Pages, some stolen, some original

Friday, November 11, 2022

Dreamlandresort.com

Rumor has it that FBI raided the home of the guy who runs the dreamlandresort.com website in Rachel Nevada. The site is devoted to all things pertaining to Area 51, you know, the place where the gummit hides the UFO's and the aliens. This piqued my interest because I've seen at least a couple of movies where Area 51 played a part and I enjoyed those movies (Independence Day comes to mind). So let's see what we've got. We've got a Twitter thread offering up the internet's opinion. One of the subjects is whether the FBI has taken down his website (they haven't), but then the issue comes up as to whether then can take it down. Do they even know where it is? So sum dood looks it up and comes up with the latitude and longitude. Hmmph. How he'd do that? Well, it can't be too tough, so I thought I'd give it a go. I opened a terminal window on my Linux box and typed "ping " and then pasted the website's name. You didn't expect me to actually type it, did you? Of course, the Linux terminal window is old, so the standard cut and paste keys (Ctrl-X and Ctrl-V) don't work. You need to right click and select. Still, copy and paste is generally more reliable than my typing, especially for experiments where you don't know whether it is going to work or not.
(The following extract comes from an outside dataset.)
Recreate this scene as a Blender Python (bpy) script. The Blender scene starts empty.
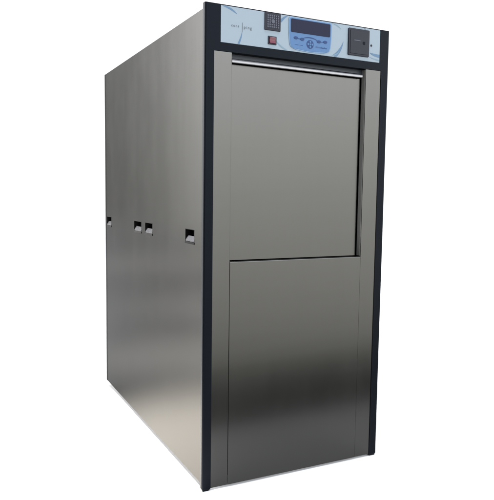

Anyway, ping returns the IP address along with some gobble-de-gook about once a second. It will keep on doing this until you kill it with a Ctrl-C (yes, the same Ctrl-C you used to copy the URL. Different interpretations for standard commands on different planets). Take that IP address and feed it to iplocation.net and dumps a bunch of valuable data on your screen. Highlight that data, copy and paste it into your text editor, remove all the redundant stuff, Ctrl-A to select all, Ctrl-C to copy, open a spreadsheet on Google Drive, type Ctrl-V to paste it, do a little judicious editing and you get this: 


Geolocation data for IP addess 69.168.83.86

Wall, looky there, we gots sum nummers. Wonder what's actually there. Plotted on a map:

Geolocation data for IP addess 69.168.83.86

Most of the locations are right around Salt Lake City, but there is one in Las Vegas and one in the middle of a small lake in Kansas. Rachel Nevada is about 100 miles north of Las Vegas, about a half an inch on this map.


In the middle of nowhere seems to the unifying element here. Makes me wonder where they got these locations from. Did some computer algorithm generate them by timing how long it takes a packet to make the round trip? Or did someone just give a street address when they signed up? Or did someone just throw darts at a map? Or maybe everything to the right of the decimal point is just garbage and the location is only accurate to plus or minus ten miles.

And how is it we have multiple locations for a single IP address? IP addresses are typically assigned dynamically, so the same address can be assigned to different locations at different times. Haven't figured out what's going on here, except that maybe routers remember having the address at one time.

I don't know if I learned anything here. It did keep me occupied for a couple of hours. Better than playing solitaire I suppose.


1 comment:

  1. I asked google what my IP address is and it gave it to me, along with a link to whatismyIPaddress.com.
    At that site they give me the IP address for IPv4 and IPv6, and the location of my internet provider.
    They say if you do an IP address search through them you won't get a person's name, the exact location or street address, a phone number, or their email address, for security reasons.
    I take that to mean they can get those things but won’t disclose them unless you’ve got a badge, court order, or a buddy that works there.